As the article linked below describes, women don’t always feel welcome in CS at Stanford. It’s hard to address the issues of classroom culture described. Having separate classes for different groups of students with different backgrounds/interests (as at Harvey Mudd does) might help.
I know of even worse experiences at other CS departments. The Stanford CS teachers actively encourage women. There are still CS teachers who discourage women in their classes. It’s hard to get administrators to focus on broadening participation in computing in the face of overwhelming enrollment. It’s even harder to push better teaching from the top down. “Teachers have academic freedom,” is a common response to requests to change teaching (see my efforts to incentivize active learning) — we allow teachers teach anyway they want. It isn’t clear that still makes sense when there are empirically better and worse ways to teach. That’s like letting modern doctors use bloodletting or not wash their hands (see NPR piece making that argument).

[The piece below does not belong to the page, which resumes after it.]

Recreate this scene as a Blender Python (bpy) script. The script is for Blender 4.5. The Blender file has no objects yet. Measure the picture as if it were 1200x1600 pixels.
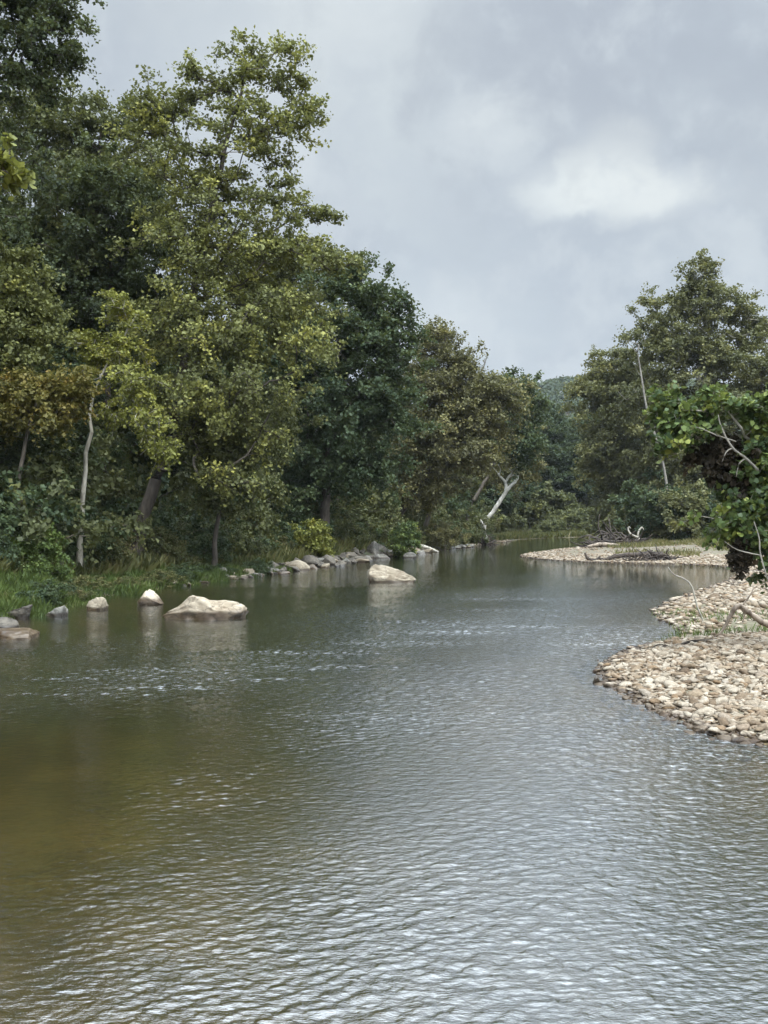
import bpy, math, random
import numpy as np
from mathutils import Vector, noise as mnoise

S = bpy.context.scene
COL = S.collection
R = math.radians

# ------------------------------------------------------------------ camera
CAM_H, FPX, HOR = 2.4, 1500.0, 812.0
cam_d = bpy.data.cameras.new("camera")
cam = bpy.data.objects.new("camera", cam_d)
COL.objects.link(cam)
cam.location = (0, 0, CAM_H)
cam.rotation_euler = (R(90), 0, 0)
cam_d.sensor_fit = 'VERTICAL'
cam_d.sensor_height = 36.0
cam_d.lens = 36.0 * FPX / 1600.0
cam_d.shift_y = 0.0075
cam_d.clip_start = 0.05
cam_d.clip_end = 5000
S.camera = cam

# ------------------------------------------------------------------ sky and sun
SUN_EL, SUN_AZ = R(52), R(150)       # azimuth clockwise from +Y
world = bpy.data.worlds.new("World")
S.world = world
world.use_nodes = True
nt = world.node_tree
nt.nodes.clear()
class G:
    """tiny node helper"""
    def __init__(s, nt): s.nt = nt
    def n(s, t, **kw):
        nd = s.nt.nodes.new(t)
        for k, v in kw.items():
            if k.startswith('i_'):
                nd.inputs[k[2:].replace('_', ' ')].default_value = v
            else: setattr(nd, k, v)
        return nd
    def l(s, a, b): s.nt.links.new(a, b)
    def put(s, sock, v):
        if isinstance(v, bpy.types.NodeSocket): s.l(v, sock)
        else: sock.default_value = v
    def m(s, op, a, b=0.0, c=None, clamp=False):
        nd = s.nt.nodes.new('ShaderNodeMath'); nd.operation = op; nd.use_clamp = clamp
        s.put(nd.inputs[0], a); s.put(nd.inputs[1], b)
        if c is not None: s.put(nd.inputs[2], c)
        return nd.outputs[0]
    def vm(s, op, a, b=None):
        nd = s.nt.nodes.new('ShaderNodeVectorMath'); nd.operation = op
        s.put(nd.inputs[0], a)
        if b is not None: s.put(nd.inputs[1], b)
        return nd.outputs['Value'] if op in ('DOT_PRODUCT', 'LENGTH', 'DISTANCE') else nd.outputs[0]
    def mr(s, v, a, b, c=0.0, d=1.0, smooth=True):
        nd = s.nt.nodes.new('ShaderNodeMapRange')
        nd.interpolation_type = 'SMOOTHSTEP' if smooth else 'LINEAR'
        s.put(nd.inputs[0], v); s.put(nd.inputs[1], a); s.put(nd.inputs[2], b); s.put(nd.inputs[3], c); s.put(nd.inputs[4], d)
        return nd.outputs[0]
    def mix(s, f, a, b):
        nd = s.nt.nodes.new('ShaderNodeMix'); nd.data_type = 'RGBA'
        s.put(nd.inputs[0], f)
        for sk, v in ((nd.inputs[6], a), (nd.inputs[7], b)):
            if isinstance(v, (tuple, list)): sk.default_value = (v[0], v[1], v[2], 1)
            else: s.l(v, sk)
        return nd.outputs[2]
    def noise(s, vec, scale, detail=4, rough=0.55, dist=0.0):
        nd = s.nt.nodes.new('ShaderNodeTexNoise')
        s.l(vec, nd.inputs['Vector']); s.put(nd.inputs['Scale'], scale)
        nd.inputs['Detail'].default_value = detail; nd.inputs['Roughness'].default_value = rough
        nd.inputs['Distortion'].default_value = dist
        return nd.outputs[0]
    def ramp(s, v, stops):
        nd = s.nt.nodes.new('ShaderNodeValToRGB')
        cr = nd.color_ramp
        while len(cr.elements) < len(stops): cr.elements.new(0.5)
        for e, (p, c) in zip(cr.elements, stops):
            e.position = p; e.color = (c[0], c[1], c[2], 1)
        s.put(nd.inputs[0], v)
        return nd.outputs[0]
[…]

At Stanford, I took two introductory computer science classes. I soon became convinced that I was much too behind my male classmates to ever catch up. I was surrounded by men who’d breezily skipped prerequisite courses. As freshmen, they’d signed up for classes that I was intimidated to take even as a sophomore. They casually mentioned software engineering internships they had completed back in high school, and declared they were unfazed by any of the challenges professors might throw our way. My classmates bragged about finishing assignments in three hours. I told myself that they were quantifiably five times better me. I remember the first “weeder” computer science course I took–meant to discourage the unworthy from pursuing the major. My classmates bragged about finishing assignments in three hours. Listening to them chat, I felt mortified: the same work had taken me 15 hours of anguish at the keyboard to complete. They are quantifiably five times better than I am, I told myself.